"Je vais certainement déménager ici, il y a plein de mecs mignons". Fidèle à l'affirmation de son homosexualité, celui qui pourfend le racisme à coup de textes et clips sulfureux qui choquent l'Amérique puritaine, séduit et fait d'emblée sourire l'audience de l'Auditorium Stravinski à Montreux mardi soir. Depuis la veille, il a profité de la douceur des bords du Léman torse nu et partagé ses impressions avec sa large communauté sur Instagram et sait donc de quoi il parle.
A califourchon sur un grand cheval blanc
Lil Nas X vient là d'entamer sa courte mais énergique prestation par son manifeste queer "Montero (Call Me by Your Name)" en fourrure et en armure dorée de gladiateur, flanqué de ses huit éphèbes danseurs arborant tenues et bottes blanches à poils longs. On se dit alors que les choses commencent plutôt bien... Hélas, la suite du concert de la superstar de 24 ans des musiques urbaines aux milliards d'écoutes cumulées sur les plateformes de streaming se mue peu à peu en caricature à force de surjouer.
"Old Town Road", mariage sidérant de hip-hop, de country, de rock et de pop dans un décorum de Far West, aussi romanesque qu'en proie à la ségrégation entre Noirs et Blancs qui a révélé Lil Nas X, le voit donc ici entrer à califourchon sur un grand cheval blanc.
Humour et légèreté
La revue scénique façon crazy horse kitsch gay convoque ensuite tour à tour un ibis (pour "Sun Goes Down") et un Minotaure géant (sur "Lost in the Citadel") pour animer autant que meubler encore des chansons malheureusement souvent interprétées en play-back et que même Shazam reconnaît.

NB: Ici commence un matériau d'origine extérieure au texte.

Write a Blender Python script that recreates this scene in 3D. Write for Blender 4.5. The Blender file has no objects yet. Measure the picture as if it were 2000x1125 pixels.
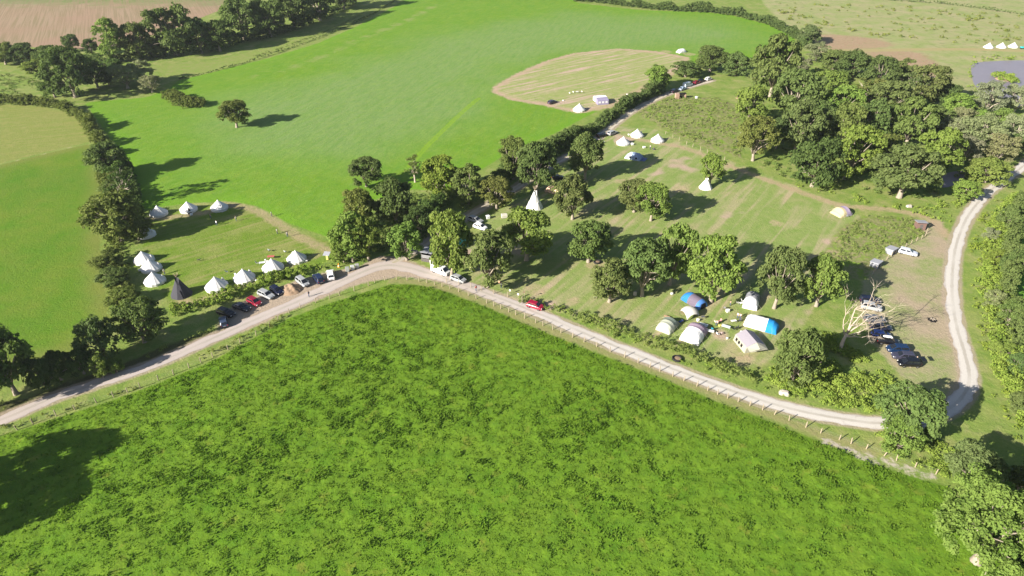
import bpy, math, numpy as np
R = math.radians
C = bpy.context.scene.collection
sc = bpy.context.scene

# ------------------------------------------------------------------ camera, sky, sun, exposure
CAM_H, PITCH, FPX = 90.0, R(33.0), 1333.0
cam_d = bpy.data.cameras.new('camera'); cam = bpy.data.objects.new('camera', cam_d); C.objects.link(cam)
cam.location = (0, 0, CAM_H); cam.rotation_euler = (R(90) - PITCH, 0, 0)
cam_d.sensor_width = 36; cam_d.lens = 36 * FPX / 2000; cam_d.clip_end = 8000
sc.camera = cam
SUN_AZ, SUN_EL = 35.0, 25.0            # the light travels towards SUN_AZ (from +x, anticlockwise)
w = bpy.data.worlds.new('World'); sc.world = w; w.use_nodes = True
sky = w.node_tree.nodes.new('ShaderNodeTexSky'); sky.sky_type = 'NISHITA'; sky.sun_disc = False
sky.sun_elevation = R(SUN_EL); sky.sun_rotation = R(270 - SUN_AZ)
bg = w.node_tree.nodes['Background']; bg.inputs['Strength'].default_value = 0.05
w.node_tree.links.new(sky.outputs[0], bg.inputs['Color'])
sl = bpy.data.lights.new('sun', 'SUN'); sl.energy = 5.0; sl.angle = R(0.5); sl.color = (1.0, 0.93, 0.82)
so = bpy.data.objects.new('sun', sl); C.objects.link(so); so.location = (0, 0, 200)
so.rotation_euler = (R(90 - SUN_EL), 0, R(SUN_AZ - 90))
sc.view_settings.view_transform = 'Standard'; sc.view_settings.look = 'None'
sc.view_settings.exposure = 1.45; sc.view_settings.gamma = 1

# ------------------------------------------------------------------ geometry helpers
cp, sp = math.cos(PITCH), math.sin(PITCH)
def at(x, y, z=0.0):
    """ground point seen at a pixel of the 2000 x 1125 photograph"""
    u = (x - 1000) / FPX; v = (y - 562.5) / FPX
    t = (z - CAM_H) / (-sp - v * cp)
    return np.array([u * t, (cp - v * sp) * t])
def depth(X, Y, Z=0.0): return Y * cp - (Z - CAM_H) * sp
def ppm(x, y):
    a = at(x, y); return FPX / depth(*a)
def P(pts): return np.array([at(*p) for p in pts])

def hash2(ix, iy, s):
    h = (ix.astype(np.int64) * 374761393 + iy.astype(np.int64) * 668265263 + s * 982451653) & 0xffffffff
    h = ((h ^ (h >> 13)) * 1274126177) & 0xffffffff
    return ((h ^ (h >> 16)) & 0xffff) / 65535.0
def vnoise(x, y, scale, s=0):
    x = np.asarray(x) / scale; y = np.asarray(y) / scale
    ix = np.floor(x); iy = np.floor(y); fx = x - ix; fy = y - iy
    fx = fx * fx * (3 - 2 * fx); fy = fy * fy * (3 - 2 * fy)
    a = hash2(ix, iy, s); b = hash2(ix + 1, iy, s); c = hash2(ix, iy + 1, s); d = hash2(ix + 1, iy + 1, s)
    return (a * (1 - fx) + b * fx) * (1 - fy) + (c * (1 - fx) + d * fx) * fy
def seg_dist(px, py, pts, closed):
    n = len(pts); best = np.full(px.shape, 1e9)
    for i in range(n if closed else n - 1):
        a = pts[i]; b = pts[(i + 1) % n]; d = b - a; L = max(d @ d, 1e-9)
        t = np.clip(((px - a[0]) * d[0] + (py - a[1]) * d[1]) / L, 0, 1)
        q = (px - a[0] - t * d[0]) ** 2 + (py - a[1] - t * d[1]) ** 2
        np.minimum(best, q, out=best)
    return np.sqrt(best)
def inside(px, py, pts):
    r = np.zeros(px.shape, bool); n = len(pts)
    for i in range(n):
        a = pts[i]; b = pts[(i + 1) % n]
        if a[1] == b[1]: continue
        c = ((a[1] > py) != (b[1] > py)) & (px < (b[0] - a[0]) * (py - a[1]) / (b[1] - a[1]) + a[0])
        r ^= c
    return r
def sdf(px, py, pts):
    d = seg_dist(px, py, pts, True)
    return np.where(inside(px, py, pts), d, -d)
def smooth_line(pts, step=1.0):
    pts = np.asarray(pts, float); out = []
    n = len(pts)
    for i in range(n - 1):
        p0, p1, p2, p3 = pts[max(i - 1, 0)], pts[i], pts[i + 1], pts[min(i + 2, n - 1)]
        k = max(2, int(np.linalg.norm(p2 - p1) / step))
        for j in range(k):
            t = j / k
            out.append(0.5 * (2 * p1 + (p2 - p0) * t + (2 * p0 - 5 * p1 + 4 * p2 - p3) * t * t + (3 * p1 - p0 - 3 * p2 + p3) * t ** 3))
    out.append(pts[-1]); return np.array(out)

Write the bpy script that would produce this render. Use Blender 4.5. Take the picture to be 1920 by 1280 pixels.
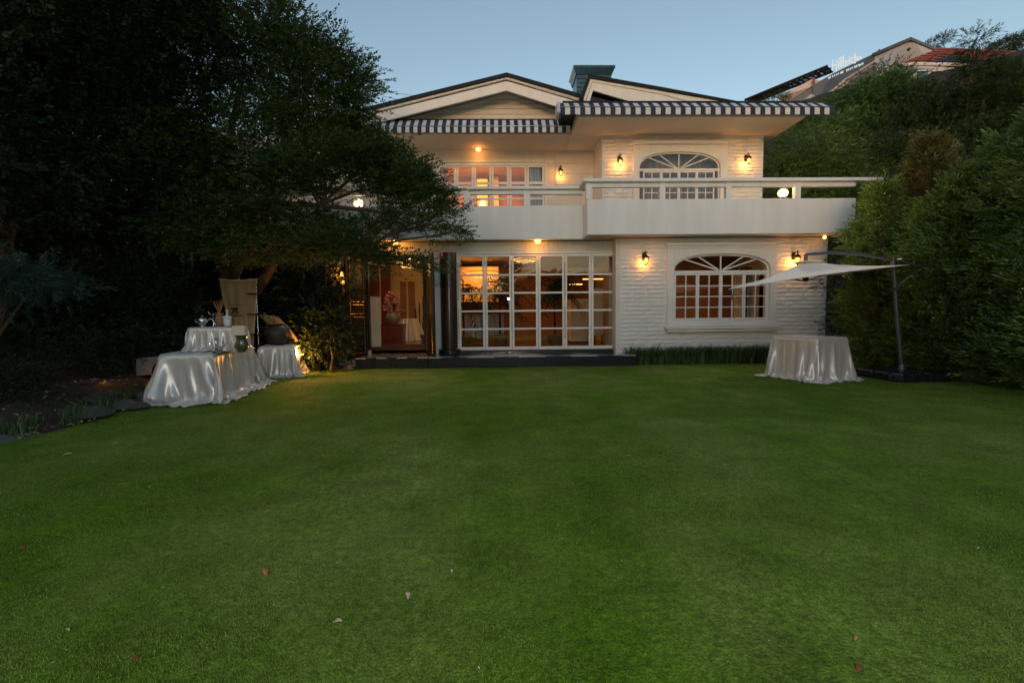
import bpy, math, random
import numpy as np
from mathutils import Vector, Matrix
PI = math.pi; R = math.radians
rnd = random.Random(7); rng = np.random.default_rng(7)
sc = bpy.context.scene
for o in list(bpy.data.objects): bpy.data.objects.remove(o)
COL = sc.collection

# ------------------------------------------------------------------ camera
F = 853.0                                   # focal length in photo pixels (1920 wide)
CAMH, PITCH, YAW, ROLL = 1.18, R(3.4), R(1.3), R(-0.6)
cam = bpy.data.objects.new('camera', bpy.data.cameras.new('camera')); COL.objects.link(cam)
cam.data.sensor_width = 36; cam.data.lens = F/1920*36; cam.data.clip_end = 600; cam.data.clip_start = .05
MC = Matrix.Translation((0, 0, CAMH)) @ Matrix.Rotation(-YAW, 4, 'Z') @ Matrix.Rotation(PI/2-PITCH, 4, 'X') @ Matrix.Rotation(ROLL, 4, 'Z')
cam.matrix_world = MC
sc.camera = cam
R3 = MC.to_3x3(); O3 = MC.translation.copy()
def ray(px, py): return R3 @ Vector(((px-960)/F, -(py-640)/F, -1))
def P(px, py, Y):                            # the point of the vertical plane y=Y behind a place in the photo
    d = ray(px, py); return O3 + d*((Y-O3.y)/d.y)
def G(px, py, z=0.0):
    d = ray(px, py); return O3 + d*((z-O3.z)/d.z)

# ------------------------------------------------------------------ sky, sun, exposure
w = bpy.data.worlds.new('World'); sc.world = w; w.use_nodes = True
wn = w.node_tree.nodes; wl = w.node_tree.links
bg = wn['Background']; sky = wn.new('ShaderNodeTexSky'); sky.sky_type = 'NISHITA'; sky.sun_disc = False
SUN_EL, SUN_AZ = R(6.0), R(196)
sky.sun_elevation = SUN_EL; sky.sun_rotation = SUN_AZ; sky.altitude = 0; sky.air_density = 1.0; sky.dust_density = .6; sky.ozone_density = 2.2
tint = wn.new('ShaderNodeMix'); tint.data_type = 'RGBA'; tint.blend_type = 'MULTIPLY'; tint.inputs[0].default_value = 1; tint.inputs[7].default_value = (1.30, 1.01, .80, 1)   # the photograph's white balance
wl.new(sky.outputs[0], tint.inputs[6]); wl.new(tint.outputs[2], bg.inputs[0]); bg.inputs[1].default_value = .13
sun = bpy.data.objects.new('sun', bpy.data.lights.new('sun', 'SUN')); COL.objects.link(sun)
sun.data.energy = .05; sun.data.angle = R(20); sun.data.color = (1, .85, .75)
sun.rotation_euler = (PI/2-R(12), 0, PI-SUN_AZ)
sc.view_settings.view_transform = 'Standard'; sc.view_settings.look = 'None'; sc.view_settings.gamma = 1
sc.view_settings.use_curve_mapping = False; sc.view_settings.exposure = 1.4
LK = .42                                    # all house and garden lamps
sc.render.engine = 'CYCLES'
sc.cycles.use_denoising = True; sc.cycles.max_bounces = 7; sc.cycles.transparent_max_bounces = 16
sc.cycles.diffuse_bounces = 3; sc.cycles.glossy_bounces = 3; sc.cycles.sample_clamp_indirect = 4; sc.cycles.caustics_reflective = False; sc.cycles.caustics_refractive = False
LAMP = (1.0, .34, .045); WARM = (1.0, .55, .22); FLOOD = (1.0, .62, .24)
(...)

Lil Nas X n'hésitant jamais à encore grossir les traits de ses fameux visuels controversés, jusqu'à embrasser l'un de ses danseurs.
Après "Don't Want It", une version condensée de "S&M", "Deja Vu" et "Sex Talk", puis "That's What I Want", délivrées dans des versions pop toujours très chorégraphiques, le monde de Lil Nas X se pare de bleu avec des spartiates en jupes et le mythique "Beat It" de Michael Jackson qui s'invite en introduction de "Industry Baby". Manière pour Lil Nas X de payer son tribut à ses inspirateurs. Un joyeux anniversaire entonné pour l'un de ses danseurs vient clore la parade trop courte qui aura néanmoins séduit voire galvanisé par moments l'audience.
Malgré son humour, sa légèreté et son insolence, on se dit au final que l'artiste qui a fait de son identité gay un étendard politique aurait tout de même pu faire valoir d'autres facettes plus inspirées de son anti-conformisme pour adapter sur scène son répertoire transgressif.